Hog-spitting – not just spitting,” Tonja Bulley emphatically clarifies.

“He just hog-spit at my baby. He hog-spit. He took everything out of him and spit in my daughter’s face. She is a minor. That’s the absolute worst thing you can do, when you spit on another human being. She was just saying ‘No justice, no peace’ and he hog-spit (at) and then smacked my baby. At that time — there was no more being peaceful.”

Bulley and her daughter, Brandy were released from jail last night after being arrested by police outside the St. Louis Rams game the previous day after a violent clash with football fans.

As the Rams were completing an impressive 28-26 victory over the Super Bowl champions Seattle Seahawks, Tonja and Brandy were outside the stadium participating in a non-violent protest calling for justice for Mike Brown, and the immediate arrest of his killer, Darren Wilson.

Tonja, known affectionately to her friends as “Tiny,” continued:

“We were peacefully protesting. We were saying something that this big, tall White man did not like. He should’ve been locked up, and they did not lock him up. One slapped my daughter and another hit her with his fist. Another woman threw her drink on me – and I retaliated. I’m not coming out to fight, but I have the right to protect myself.”

Tiny would eventually get punched and knocked to the ground. “I got hit by a couple people. I have a mark behind my ear.” She was initially charged with two felonies for throwing punches after the initial altercation. No violent Rams fans were arrested.

She says the racial double-standards were apparent: “We had a right to protest without anybody interfering. When the White people protest, there are no problems. Nobody is spitting on them. When we try to do it, the media goes around and acts like we started (the fighting.) We did not start it. I peacefully protest every day in Ferguson, and it’s never a problem.”

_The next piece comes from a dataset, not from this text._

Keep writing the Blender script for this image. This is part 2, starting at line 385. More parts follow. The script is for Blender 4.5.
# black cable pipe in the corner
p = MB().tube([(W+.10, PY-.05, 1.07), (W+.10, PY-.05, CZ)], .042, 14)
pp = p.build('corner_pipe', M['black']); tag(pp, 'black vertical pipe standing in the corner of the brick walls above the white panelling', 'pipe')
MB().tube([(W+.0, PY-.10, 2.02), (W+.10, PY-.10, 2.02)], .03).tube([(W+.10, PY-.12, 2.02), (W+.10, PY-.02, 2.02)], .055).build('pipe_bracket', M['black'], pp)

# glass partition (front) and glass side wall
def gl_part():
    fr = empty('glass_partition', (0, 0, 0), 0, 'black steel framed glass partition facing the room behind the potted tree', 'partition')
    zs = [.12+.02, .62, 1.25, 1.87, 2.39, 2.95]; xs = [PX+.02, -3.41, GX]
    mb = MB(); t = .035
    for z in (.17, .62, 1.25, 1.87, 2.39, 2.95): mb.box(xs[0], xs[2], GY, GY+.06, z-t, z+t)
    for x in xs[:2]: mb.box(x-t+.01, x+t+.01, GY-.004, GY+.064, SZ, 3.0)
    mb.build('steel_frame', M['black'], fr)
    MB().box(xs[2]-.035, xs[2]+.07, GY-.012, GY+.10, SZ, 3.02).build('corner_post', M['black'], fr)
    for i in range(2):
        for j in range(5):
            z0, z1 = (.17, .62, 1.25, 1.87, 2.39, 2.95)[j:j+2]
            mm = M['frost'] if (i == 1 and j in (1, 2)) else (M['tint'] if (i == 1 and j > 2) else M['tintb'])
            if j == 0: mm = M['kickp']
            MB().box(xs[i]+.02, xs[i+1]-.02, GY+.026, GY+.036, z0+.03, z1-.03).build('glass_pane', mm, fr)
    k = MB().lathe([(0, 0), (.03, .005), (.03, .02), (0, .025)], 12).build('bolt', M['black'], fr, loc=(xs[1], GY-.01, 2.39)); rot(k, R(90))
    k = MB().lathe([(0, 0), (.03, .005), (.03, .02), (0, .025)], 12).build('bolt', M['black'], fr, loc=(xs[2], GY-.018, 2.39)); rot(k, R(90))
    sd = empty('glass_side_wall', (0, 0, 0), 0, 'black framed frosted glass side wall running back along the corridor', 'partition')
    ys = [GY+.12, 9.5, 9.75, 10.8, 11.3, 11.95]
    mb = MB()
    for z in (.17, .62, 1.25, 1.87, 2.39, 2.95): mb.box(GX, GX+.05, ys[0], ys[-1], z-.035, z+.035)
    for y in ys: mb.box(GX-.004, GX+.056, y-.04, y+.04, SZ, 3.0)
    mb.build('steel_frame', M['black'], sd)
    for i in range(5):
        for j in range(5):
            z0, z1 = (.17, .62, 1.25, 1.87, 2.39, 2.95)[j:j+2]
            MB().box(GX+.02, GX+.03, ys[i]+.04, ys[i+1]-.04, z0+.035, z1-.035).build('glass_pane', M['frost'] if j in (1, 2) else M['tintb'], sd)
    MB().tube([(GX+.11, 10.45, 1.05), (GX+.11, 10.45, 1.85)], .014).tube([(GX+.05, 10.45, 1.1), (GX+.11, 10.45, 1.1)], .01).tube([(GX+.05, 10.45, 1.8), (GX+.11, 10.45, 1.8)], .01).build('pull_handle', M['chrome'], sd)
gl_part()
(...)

In Ferguson, Tiny and Brandy have been protesting since Brown was killed in August, and have become unofficial members of the Lost Voices–a spirited and well-known group of young leaders who led Sunday’s protest.

On almost any given night, Lost Voices can be found marching up and down West Florissant Avenue or outside the Ferguson police station. A recent protest at a St. Louis Cardinals playoff game remained peaceful and without incident—despite of onslaught of “Dar-ren Wil-son” chants by Cardinals fans.

Protests were held both inside and outside of the Rams game on Monday, September 13th without any physical altercations.

Neither experience fully prepared protesters for Sunday. Said Tiny:

“When the fans were walking around and saying ‘I am Darren Wilson,’ okay, yes, you have that right to say you are Darren Wilson. I don’t like it, but you have that right. But you can’t spit in our face. You can’t hit us. That’s when you cross the line. That’s when I know that we are right about what we’re doing. When you start acting ugly, the truth is being revealed.”

Sunday’s protest was predominantly led by women of color. Besides the arrests of Tiny and Brandy, protest leadership roles were assumed by Cheyenne Green and Dasha Jones, two young Black women who are members of Lost Voices.

Thought there were also White protesters involved, the Rams game clash was widely reported by mainstream media with images that both blamed the protestors for the violence and failed to provide any analysis of the gender dynamics at hand. As @BlackManUSA tweeted, “Where are all the White people who were mad at Ray Rice?”

It’s an important question, considering that at a time when the NFL has had its most heightened awareness of domestic violence against women, large White men can spit on and punch Black women in the face outside of a football game without consequence or retribution, and the only ones arrested are women of color. When the only times sports media seems interested in violence against women is when it comes at the hands of Black men, women lives become reduced to props in favor of an all too familiar narrative aimed at criminalizing men of color. Does the NFL or ESPN really love Janay Palmer? Or do they just love hating Ray Rice more?

The lack of police will to arrest any violent White male fans mirrors the recent muted coverage of Oscar Pistorius’s murder conviction, ESPN’s famous two-day omission of Ben Roethlisberger’s sexual assault charge, and a still barely-known story of baseball player Brian Giles, who smacked his fiancée on video years before Ray Rice.

Less symbolically, the selective arrests of Tiny and Brandy mirror the same kind of racial profiling that led to Mike Brown’s death in the first place.

At both Rams games protests, giant banners with the words “Black Lives Matter” were visible for all to see – including stadium police. Perhaps another banner is needed specifying Black women’s lives.

As Tiny closed our late-night interview, “We shouldn’t have to feel this way. We shouldn’t have to come to violence. That shows how much hate you have in your life.”

Right after the protest, 19-year old Dasha from Lost Voices added with misty eyes: “I saw the true colors of our country today. There’s still so much racism. And it’s going to take a minute, but me, I know I’m going to get it done.

“My daughter is not going to grow up in this world at all whatsoever. I’m giving my all, my life for it.”